* [Exercise task]:
Extract, unchanged, each line of the listing below from its first line through the line that contains "sun.location = (-3, 4, 8)", inclusive, and nothing else.

* [Scenes as source code]:
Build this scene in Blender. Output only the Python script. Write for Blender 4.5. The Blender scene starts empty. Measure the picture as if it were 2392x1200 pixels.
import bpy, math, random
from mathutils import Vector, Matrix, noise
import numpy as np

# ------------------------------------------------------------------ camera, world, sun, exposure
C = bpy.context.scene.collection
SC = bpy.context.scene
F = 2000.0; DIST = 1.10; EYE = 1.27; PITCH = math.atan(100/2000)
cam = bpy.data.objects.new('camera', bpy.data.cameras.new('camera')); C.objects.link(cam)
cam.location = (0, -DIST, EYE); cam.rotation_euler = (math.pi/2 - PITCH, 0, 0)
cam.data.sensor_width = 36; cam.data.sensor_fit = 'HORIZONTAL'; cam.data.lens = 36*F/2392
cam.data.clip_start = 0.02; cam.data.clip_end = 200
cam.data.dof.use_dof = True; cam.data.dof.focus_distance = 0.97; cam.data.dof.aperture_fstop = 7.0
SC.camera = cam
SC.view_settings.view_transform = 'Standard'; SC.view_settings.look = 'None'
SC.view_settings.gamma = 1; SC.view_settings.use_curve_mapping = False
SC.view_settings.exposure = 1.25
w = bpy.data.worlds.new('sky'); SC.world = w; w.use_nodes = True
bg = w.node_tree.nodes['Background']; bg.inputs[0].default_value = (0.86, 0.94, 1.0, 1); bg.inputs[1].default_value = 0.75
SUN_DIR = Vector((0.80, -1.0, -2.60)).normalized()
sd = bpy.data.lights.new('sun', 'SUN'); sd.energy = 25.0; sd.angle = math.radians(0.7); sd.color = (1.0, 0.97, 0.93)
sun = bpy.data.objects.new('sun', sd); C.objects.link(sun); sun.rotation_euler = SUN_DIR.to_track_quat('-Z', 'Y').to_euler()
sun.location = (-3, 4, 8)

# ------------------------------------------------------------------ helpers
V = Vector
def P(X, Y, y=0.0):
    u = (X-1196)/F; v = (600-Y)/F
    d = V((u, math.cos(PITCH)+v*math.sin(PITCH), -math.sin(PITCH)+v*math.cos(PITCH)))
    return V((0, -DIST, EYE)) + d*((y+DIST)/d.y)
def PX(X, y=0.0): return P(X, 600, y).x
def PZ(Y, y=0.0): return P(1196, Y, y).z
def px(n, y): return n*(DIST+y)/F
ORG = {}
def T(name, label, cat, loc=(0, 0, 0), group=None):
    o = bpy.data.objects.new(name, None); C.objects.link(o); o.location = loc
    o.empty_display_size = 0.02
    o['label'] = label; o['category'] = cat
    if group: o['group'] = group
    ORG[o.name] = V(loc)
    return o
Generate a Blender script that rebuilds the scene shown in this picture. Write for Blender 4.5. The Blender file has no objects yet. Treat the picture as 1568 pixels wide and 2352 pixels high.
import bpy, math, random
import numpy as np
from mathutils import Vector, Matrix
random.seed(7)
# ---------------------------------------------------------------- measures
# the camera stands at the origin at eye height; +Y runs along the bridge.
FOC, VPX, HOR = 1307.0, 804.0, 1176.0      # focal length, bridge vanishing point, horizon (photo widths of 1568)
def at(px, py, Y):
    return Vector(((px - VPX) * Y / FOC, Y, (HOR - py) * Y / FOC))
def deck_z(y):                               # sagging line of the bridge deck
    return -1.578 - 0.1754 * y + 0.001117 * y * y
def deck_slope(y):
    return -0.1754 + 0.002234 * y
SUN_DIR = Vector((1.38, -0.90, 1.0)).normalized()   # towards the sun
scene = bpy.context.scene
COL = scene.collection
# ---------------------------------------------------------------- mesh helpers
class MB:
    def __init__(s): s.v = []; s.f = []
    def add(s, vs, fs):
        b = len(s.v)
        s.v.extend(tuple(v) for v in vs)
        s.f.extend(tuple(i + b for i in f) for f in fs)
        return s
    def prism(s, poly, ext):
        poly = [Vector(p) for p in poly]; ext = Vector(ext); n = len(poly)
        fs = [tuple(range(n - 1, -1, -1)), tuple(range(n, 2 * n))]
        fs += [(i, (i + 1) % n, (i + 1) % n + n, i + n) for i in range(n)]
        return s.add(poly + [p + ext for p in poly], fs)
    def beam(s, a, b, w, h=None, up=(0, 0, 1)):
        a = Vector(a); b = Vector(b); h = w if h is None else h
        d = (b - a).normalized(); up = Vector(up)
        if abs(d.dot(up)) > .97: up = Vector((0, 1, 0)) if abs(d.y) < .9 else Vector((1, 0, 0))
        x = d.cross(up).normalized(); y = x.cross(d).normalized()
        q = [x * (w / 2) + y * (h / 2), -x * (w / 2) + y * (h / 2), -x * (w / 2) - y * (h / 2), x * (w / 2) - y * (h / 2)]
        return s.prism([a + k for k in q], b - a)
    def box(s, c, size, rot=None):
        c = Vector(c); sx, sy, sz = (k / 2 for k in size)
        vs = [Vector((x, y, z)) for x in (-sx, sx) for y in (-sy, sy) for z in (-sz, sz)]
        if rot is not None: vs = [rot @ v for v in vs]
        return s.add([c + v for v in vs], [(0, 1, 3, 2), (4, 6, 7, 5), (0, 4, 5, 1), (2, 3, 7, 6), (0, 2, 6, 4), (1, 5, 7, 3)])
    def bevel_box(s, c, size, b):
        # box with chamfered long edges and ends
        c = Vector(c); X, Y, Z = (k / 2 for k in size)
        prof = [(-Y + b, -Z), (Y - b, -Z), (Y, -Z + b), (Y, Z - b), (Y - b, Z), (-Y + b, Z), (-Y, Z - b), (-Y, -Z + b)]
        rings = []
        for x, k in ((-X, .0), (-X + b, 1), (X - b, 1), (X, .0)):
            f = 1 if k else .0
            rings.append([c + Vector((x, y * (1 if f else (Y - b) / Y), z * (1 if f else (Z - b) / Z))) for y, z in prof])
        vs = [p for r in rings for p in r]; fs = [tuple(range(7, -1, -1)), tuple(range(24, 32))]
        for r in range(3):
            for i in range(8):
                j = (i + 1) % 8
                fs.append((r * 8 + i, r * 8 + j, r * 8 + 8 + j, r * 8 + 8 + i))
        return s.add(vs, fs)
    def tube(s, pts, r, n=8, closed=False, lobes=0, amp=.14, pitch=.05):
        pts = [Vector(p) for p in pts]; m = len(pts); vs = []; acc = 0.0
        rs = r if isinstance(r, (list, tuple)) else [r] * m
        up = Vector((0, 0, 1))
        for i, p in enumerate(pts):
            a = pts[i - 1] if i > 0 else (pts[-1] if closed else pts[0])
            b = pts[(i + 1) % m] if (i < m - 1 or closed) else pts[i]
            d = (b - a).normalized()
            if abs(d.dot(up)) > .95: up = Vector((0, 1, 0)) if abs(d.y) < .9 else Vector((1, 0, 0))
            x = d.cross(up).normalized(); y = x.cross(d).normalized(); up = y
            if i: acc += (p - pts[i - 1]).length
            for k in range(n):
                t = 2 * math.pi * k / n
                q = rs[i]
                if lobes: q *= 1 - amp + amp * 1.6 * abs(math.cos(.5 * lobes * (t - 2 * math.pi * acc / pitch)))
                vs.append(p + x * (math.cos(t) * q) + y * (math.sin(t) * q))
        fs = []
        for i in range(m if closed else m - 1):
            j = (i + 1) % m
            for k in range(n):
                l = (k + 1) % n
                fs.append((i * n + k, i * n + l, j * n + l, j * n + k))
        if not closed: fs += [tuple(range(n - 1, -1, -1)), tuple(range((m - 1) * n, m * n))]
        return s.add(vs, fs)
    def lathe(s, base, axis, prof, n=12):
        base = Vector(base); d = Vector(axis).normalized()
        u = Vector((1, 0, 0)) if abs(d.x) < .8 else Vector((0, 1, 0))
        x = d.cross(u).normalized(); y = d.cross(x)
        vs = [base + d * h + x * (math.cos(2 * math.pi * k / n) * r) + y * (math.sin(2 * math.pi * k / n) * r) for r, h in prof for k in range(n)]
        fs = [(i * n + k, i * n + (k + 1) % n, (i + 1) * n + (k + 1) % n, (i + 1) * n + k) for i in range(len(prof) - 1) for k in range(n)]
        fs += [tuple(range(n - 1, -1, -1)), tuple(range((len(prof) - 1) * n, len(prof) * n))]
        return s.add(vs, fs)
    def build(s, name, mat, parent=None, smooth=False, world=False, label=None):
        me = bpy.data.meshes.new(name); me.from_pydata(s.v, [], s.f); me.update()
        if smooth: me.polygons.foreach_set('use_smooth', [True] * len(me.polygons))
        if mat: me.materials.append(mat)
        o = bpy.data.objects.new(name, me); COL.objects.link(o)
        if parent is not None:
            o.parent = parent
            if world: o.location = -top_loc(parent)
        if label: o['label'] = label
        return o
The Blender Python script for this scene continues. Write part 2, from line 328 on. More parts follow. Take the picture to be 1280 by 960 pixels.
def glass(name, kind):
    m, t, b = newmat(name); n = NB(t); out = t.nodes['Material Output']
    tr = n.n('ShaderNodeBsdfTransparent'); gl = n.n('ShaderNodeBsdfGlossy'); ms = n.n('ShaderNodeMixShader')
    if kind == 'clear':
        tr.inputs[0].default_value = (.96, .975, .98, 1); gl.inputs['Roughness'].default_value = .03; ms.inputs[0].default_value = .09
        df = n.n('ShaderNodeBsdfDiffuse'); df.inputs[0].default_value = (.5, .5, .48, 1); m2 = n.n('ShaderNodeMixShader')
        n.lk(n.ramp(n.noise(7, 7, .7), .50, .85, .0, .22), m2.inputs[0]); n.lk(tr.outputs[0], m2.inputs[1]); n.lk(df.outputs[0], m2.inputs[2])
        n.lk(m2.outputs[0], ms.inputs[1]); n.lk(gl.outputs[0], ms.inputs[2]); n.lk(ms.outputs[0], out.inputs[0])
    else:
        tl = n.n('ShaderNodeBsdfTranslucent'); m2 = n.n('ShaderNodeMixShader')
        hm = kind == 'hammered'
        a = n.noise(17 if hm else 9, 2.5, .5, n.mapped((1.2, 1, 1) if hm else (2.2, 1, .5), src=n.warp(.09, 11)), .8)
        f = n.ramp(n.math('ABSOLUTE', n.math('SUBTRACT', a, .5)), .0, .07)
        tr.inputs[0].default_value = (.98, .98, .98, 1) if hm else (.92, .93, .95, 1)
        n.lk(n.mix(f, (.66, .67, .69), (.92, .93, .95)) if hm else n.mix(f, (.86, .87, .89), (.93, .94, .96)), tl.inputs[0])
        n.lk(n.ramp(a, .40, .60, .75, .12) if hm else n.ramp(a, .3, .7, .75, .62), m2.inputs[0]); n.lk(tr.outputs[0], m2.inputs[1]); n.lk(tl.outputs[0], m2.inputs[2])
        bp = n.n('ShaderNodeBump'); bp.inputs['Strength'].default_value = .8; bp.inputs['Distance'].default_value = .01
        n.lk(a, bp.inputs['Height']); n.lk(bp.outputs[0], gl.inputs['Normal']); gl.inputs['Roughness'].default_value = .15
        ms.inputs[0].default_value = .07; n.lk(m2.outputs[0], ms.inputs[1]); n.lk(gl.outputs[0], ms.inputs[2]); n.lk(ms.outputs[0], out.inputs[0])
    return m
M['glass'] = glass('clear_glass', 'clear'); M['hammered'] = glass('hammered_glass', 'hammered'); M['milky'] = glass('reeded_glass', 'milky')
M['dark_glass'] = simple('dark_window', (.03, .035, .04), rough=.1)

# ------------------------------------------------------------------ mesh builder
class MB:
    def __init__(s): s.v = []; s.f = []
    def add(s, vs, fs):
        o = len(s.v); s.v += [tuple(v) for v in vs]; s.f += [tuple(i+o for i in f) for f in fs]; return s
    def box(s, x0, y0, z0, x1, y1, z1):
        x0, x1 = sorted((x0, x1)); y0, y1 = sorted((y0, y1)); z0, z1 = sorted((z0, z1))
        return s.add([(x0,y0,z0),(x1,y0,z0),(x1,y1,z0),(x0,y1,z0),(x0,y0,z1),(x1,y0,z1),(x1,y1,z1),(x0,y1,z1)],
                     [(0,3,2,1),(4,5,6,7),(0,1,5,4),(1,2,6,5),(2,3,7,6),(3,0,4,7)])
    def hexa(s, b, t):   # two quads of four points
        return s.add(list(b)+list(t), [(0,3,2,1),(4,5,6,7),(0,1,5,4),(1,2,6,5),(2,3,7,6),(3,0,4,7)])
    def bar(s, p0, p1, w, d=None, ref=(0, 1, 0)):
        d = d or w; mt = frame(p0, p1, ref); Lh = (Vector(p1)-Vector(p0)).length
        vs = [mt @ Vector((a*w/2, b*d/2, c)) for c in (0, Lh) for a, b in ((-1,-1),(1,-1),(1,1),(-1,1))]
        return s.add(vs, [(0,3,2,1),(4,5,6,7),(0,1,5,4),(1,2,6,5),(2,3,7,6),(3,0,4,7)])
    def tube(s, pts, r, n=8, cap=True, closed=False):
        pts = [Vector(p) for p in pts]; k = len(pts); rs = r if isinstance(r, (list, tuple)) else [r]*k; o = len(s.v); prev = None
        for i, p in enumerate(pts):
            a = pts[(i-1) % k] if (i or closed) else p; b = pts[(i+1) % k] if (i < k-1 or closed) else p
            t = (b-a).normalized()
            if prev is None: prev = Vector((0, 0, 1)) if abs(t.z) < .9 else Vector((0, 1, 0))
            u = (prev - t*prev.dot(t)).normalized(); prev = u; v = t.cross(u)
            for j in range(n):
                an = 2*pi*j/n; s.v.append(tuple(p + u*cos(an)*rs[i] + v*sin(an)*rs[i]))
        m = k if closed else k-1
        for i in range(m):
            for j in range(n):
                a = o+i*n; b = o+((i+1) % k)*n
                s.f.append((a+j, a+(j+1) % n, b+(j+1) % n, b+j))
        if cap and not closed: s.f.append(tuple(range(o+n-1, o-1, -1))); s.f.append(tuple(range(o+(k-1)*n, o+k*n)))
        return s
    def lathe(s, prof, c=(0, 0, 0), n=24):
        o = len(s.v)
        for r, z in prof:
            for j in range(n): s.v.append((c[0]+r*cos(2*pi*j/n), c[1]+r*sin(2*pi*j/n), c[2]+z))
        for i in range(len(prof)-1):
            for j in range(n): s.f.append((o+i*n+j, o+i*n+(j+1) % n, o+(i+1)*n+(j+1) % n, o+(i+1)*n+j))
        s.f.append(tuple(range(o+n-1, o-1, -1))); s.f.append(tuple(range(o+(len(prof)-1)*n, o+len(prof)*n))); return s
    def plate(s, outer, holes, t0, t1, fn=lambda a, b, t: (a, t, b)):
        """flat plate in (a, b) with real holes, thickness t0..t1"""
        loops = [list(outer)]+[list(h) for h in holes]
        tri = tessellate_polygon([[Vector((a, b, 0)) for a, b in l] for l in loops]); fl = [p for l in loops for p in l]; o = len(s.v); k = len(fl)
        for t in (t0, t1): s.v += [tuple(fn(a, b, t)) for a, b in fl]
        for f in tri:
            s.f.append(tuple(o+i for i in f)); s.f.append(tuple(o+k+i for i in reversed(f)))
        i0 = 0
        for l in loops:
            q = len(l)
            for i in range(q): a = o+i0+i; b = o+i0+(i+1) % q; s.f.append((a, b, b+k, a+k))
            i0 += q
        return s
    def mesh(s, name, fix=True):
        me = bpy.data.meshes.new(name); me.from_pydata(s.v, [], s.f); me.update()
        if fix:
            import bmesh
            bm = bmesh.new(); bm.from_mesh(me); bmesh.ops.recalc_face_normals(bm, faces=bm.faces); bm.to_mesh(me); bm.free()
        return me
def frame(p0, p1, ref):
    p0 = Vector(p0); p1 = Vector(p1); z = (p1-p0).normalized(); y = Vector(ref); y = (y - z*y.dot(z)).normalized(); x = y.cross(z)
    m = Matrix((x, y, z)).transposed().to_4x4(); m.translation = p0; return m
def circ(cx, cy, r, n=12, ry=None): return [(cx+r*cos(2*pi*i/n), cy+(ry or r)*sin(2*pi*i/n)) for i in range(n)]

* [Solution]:
Build this scene in Blender. Output only the Python script. Write for Blender 4.5. The Blender scene starts empty. Measure the picture as if it were 2392x1200 pixels.
import bpy, math, random
from mathutils import Vector, Matrix, noise
import numpy as np

# ------------------------------------------------------------------ camera, world, sun, exposure
C = bpy.context.scene.collection
SC = bpy.context.scene
F = 2000.0; DIST = 1.10; EYE = 1.27; PITCH = math.atan(100/2000)
cam = bpy.data.objects.new('camera', bpy.data.cameras.new('camera')); C.objects.link(cam)
cam.location = (0, -DIST, EYE); cam.rotation_euler = (math.pi/2 - PITCH, 0, 0)
cam.data.sensor_width = 36; cam.data.sensor_fit = 'HORIZONTAL'; cam.data.lens = 36*F/2392
cam.data.clip_start = 0.02; cam.data.clip_end = 200
cam.data.dof.use_dof = True; cam.data.dof.focus_distance = 0.97; cam.data.dof.aperture_fstop = 7.0
SC.camera = cam
SC.view_settings.view_transform = 'Standard'; SC.view_settings.look = 'None'
SC.view_settings.gamma = 1; SC.view_settings.use_curve_mapping = False
SC.view_settings.exposure = 1.25
w = bpy.data.worlds.new('sky'); SC.world = w; w.use_nodes = True
bg = w.node_tree.nodes['Background']; bg.inputs[0].default_value = (0.86, 0.94, 1.0, 1); bg.inputs[1].default_value = 0.75
SUN_DIR = Vector((0.80, -1.0, -2.60)).normalized()
sd = bpy.data.lights.new('sun', 'SUN'); sd.energy = 25.0; sd.angle = math.radians(0.7); sd.color = (1.0, 0.97, 0.93)
sun = bpy.data.objects.new('sun', sd); C.objects.link(sun); sun.rotation_euler = SUN_DIR.to_track_quat('-Z', 'Y').to_euler()
sun.location = (-3, 4, 8)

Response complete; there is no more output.